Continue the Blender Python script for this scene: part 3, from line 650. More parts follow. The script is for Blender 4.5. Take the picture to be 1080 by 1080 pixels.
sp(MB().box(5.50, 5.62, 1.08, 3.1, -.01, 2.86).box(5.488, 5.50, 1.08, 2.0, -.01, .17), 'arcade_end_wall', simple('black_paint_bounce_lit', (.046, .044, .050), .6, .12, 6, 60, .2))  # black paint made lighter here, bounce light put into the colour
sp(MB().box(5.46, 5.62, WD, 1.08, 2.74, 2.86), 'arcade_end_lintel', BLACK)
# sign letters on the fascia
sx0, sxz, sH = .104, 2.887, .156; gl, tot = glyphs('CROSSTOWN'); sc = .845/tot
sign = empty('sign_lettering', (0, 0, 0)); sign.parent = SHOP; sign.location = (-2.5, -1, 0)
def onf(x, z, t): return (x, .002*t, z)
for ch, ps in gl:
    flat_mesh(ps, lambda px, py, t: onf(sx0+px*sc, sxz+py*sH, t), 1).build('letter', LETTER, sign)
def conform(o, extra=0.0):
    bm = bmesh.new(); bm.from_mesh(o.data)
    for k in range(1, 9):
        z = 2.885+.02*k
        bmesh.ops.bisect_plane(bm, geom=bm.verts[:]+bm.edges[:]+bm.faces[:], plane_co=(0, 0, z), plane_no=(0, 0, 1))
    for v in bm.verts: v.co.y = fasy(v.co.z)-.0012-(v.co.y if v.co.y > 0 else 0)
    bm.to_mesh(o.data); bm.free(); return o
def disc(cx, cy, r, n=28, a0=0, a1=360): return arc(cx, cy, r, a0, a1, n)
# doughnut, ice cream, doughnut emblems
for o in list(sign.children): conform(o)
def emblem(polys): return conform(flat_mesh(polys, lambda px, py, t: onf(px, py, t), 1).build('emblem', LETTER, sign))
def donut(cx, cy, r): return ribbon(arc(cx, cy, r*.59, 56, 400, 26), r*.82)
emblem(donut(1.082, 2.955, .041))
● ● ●
- **REQUEST**
Restate the listing in full, word for word.

- **PROBLEM SOLUTION**
Continue the Blender Python script for this scene: part 3, from line 650. More parts follow. The script is for Blender 4.5. Take the picture to be 1080 by 1080 pixels.
sp(MB().box(5.50, 5.62, 1.08, 3.1, -.01, 2.86).box(5.488, 5.50, 1.08, 2.0, -.01, .17), 'arcade_end_wall', simple('black_paint_bounce_lit', (.046, .044, .050), .6, .12, 6, 60, .2))  # black paint made lighter here, bounce light put into the colour
sp(MB().box(5.46, 5.62, WD, 1.08, 2.74, 2.86), 'arcade_end_lintel', BLACK)
# sign letters on the fascia
sx0, sxz, sH = .104, 2.887, .156; gl, tot = glyphs('CROSSTOWN'); sc = .845/tot
sign = empty('sign_lettering', (0, 0, 0)); sign.parent = SHOP; sign.location = (-2.5, -1, 0)
def onf(x, z, t): return (x, .002*t, z)
for ch, ps in gl:
    flat_mesh(ps, lambda px, py, t: onf(sx0+px*sc, sxz+py*sH, t), 1).build('letter', LETTER, sign)
def conform(o, extra=0.0):
    bm = bmesh.new(); bm.from_mesh(o.data)
    for k in range(1, 9):
        z = 2.885+.02*k
        bmesh.ops.bisect_plane(bm, geom=bm.verts[:]+bm.edges[:]+bm.faces[:], plane_co=(0, 0, z), plane_no=(0, 0, 1))
    for v in bm.verts: v.co.y = fasy(v.co.z)-.0012-(v.co.y if v.co.y > 0 else 0)
    bm.to_mesh(o.data); bm.free(); return o
def disc(cx, cy, r, n=28, a0=0, a1=360): return arc(cx, cy, r, a0, a1, n)
# doughnut, ice cream, doughnut emblems
for o in list(sign.children): conform(o)
def emblem(polys): return conform(flat_mesh(polys, lambda px, py, t: onf(px, py, t), 1).build('emblem', LETTER, sign))
def donut(cx, cy, r): return ribbon(arc(cx, cy, r*.59, 56, 400, 26), r*.82)
emblem(donut(1.082, 2.955, .041))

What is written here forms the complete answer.